His comments came amid recent news of a radical plan to raise $200 billion by privatizing “the motorway network,” as Brits call it. The plan was presented to the three main political parties by NM Rothschild, the influential privately-owned investment bank, British news sources say.
The Rothschild bank, called “an architect of several privatizations,” reportedly made it's pitch in the weeks running up to the summer recess back on July 21, 2009. Bankers told leading politicians that the sale of the roads overseen by the [public] Highways Agency—all motorways and most “big trunk roads”—could help revive battered public finances. This is the same story Americans are being told.
True to form, toll-road companies and “infrastructure funds” would compete to operate and maintain stretches of the British toll network.
And how did U.S. politicians get the idea that privatizing roads was an acceptable future?
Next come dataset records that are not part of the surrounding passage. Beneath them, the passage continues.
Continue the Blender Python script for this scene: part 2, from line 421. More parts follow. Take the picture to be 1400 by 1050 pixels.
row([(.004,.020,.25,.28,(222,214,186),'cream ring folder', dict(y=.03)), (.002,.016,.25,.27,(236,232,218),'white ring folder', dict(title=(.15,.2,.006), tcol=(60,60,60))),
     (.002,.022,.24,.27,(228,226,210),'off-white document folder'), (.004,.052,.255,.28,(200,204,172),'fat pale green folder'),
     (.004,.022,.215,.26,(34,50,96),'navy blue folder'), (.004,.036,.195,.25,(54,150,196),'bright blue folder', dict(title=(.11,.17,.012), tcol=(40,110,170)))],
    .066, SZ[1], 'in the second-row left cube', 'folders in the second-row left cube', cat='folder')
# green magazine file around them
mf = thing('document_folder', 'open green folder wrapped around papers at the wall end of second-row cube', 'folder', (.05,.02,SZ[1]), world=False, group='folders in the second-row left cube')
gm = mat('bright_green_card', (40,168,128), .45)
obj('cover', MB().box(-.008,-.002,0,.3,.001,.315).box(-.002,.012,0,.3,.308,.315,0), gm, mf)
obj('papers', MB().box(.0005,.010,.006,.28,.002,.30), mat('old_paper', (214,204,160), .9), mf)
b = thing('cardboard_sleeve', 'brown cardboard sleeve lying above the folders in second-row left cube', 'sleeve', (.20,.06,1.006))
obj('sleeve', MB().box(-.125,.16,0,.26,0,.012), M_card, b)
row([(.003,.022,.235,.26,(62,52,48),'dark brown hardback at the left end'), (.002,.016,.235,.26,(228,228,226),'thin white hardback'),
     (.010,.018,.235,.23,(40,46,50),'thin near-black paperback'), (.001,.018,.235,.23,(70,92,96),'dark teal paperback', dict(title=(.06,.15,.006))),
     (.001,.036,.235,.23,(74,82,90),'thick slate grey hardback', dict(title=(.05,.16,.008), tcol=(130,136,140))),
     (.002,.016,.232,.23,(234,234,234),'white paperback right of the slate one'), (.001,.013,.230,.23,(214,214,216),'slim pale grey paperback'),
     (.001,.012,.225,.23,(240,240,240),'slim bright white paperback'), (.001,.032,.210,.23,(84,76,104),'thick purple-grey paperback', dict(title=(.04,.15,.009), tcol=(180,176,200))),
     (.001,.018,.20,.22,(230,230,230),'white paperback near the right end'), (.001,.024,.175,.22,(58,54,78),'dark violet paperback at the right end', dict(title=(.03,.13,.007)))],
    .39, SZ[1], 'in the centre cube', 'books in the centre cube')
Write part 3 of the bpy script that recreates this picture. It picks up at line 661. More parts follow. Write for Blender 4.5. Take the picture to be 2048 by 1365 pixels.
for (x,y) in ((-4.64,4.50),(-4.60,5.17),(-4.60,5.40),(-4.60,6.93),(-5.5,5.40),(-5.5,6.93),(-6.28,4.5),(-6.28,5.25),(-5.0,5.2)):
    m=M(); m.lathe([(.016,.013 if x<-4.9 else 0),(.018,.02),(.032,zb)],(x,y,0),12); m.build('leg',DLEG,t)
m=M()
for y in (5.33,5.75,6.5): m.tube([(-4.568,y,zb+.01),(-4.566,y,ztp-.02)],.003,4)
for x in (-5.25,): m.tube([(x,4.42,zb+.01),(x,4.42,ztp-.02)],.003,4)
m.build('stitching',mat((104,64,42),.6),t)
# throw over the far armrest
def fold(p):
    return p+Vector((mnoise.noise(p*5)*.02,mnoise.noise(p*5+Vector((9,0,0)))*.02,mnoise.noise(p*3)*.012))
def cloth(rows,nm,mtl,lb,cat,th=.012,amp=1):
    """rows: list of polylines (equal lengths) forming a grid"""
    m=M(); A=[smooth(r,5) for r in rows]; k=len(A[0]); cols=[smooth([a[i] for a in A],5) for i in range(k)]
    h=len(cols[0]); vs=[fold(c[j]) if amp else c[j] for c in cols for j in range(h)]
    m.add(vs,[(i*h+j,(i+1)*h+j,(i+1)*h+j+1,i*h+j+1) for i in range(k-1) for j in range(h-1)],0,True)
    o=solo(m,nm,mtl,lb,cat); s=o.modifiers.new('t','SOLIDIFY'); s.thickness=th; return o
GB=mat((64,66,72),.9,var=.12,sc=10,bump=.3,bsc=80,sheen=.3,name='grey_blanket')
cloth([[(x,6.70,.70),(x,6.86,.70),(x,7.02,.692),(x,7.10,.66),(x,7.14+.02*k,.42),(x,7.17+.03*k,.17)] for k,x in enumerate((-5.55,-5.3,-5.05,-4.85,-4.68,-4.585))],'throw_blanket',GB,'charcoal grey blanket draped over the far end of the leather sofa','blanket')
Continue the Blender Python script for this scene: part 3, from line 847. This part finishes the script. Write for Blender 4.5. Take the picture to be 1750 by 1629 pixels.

Two words: Goldman Sachs, according to noted Texas columnist Ed Wallace.
“Yes, large Wall Street investment banks, led by the Rothschild family-owned Goldman Sachs, started advising states across the nation on how to raise fast money by diverting the most necessary publicly owned assets—roads—into public-private ownership,” wrote Wallace. “You have to admit, it’s brilliant, because it’s a forced and guaranteed market: Americans can’t get out of driving.”
And as Daniel Schulman and James Ridgeway wrote in a scathing article, “The Highwaymen,” in January 2007, “Many similar deals are now on the horizon, and MIG and Cintra are often part of them. So is Goldman Sachs, the huge Wall Street firm that has played a remarkable role advising states on how to structure privatization deals — even while positioning itself to invest in the toll road market.”
These swindlers do seem deserving of a special place in Hell. - Wingfoot.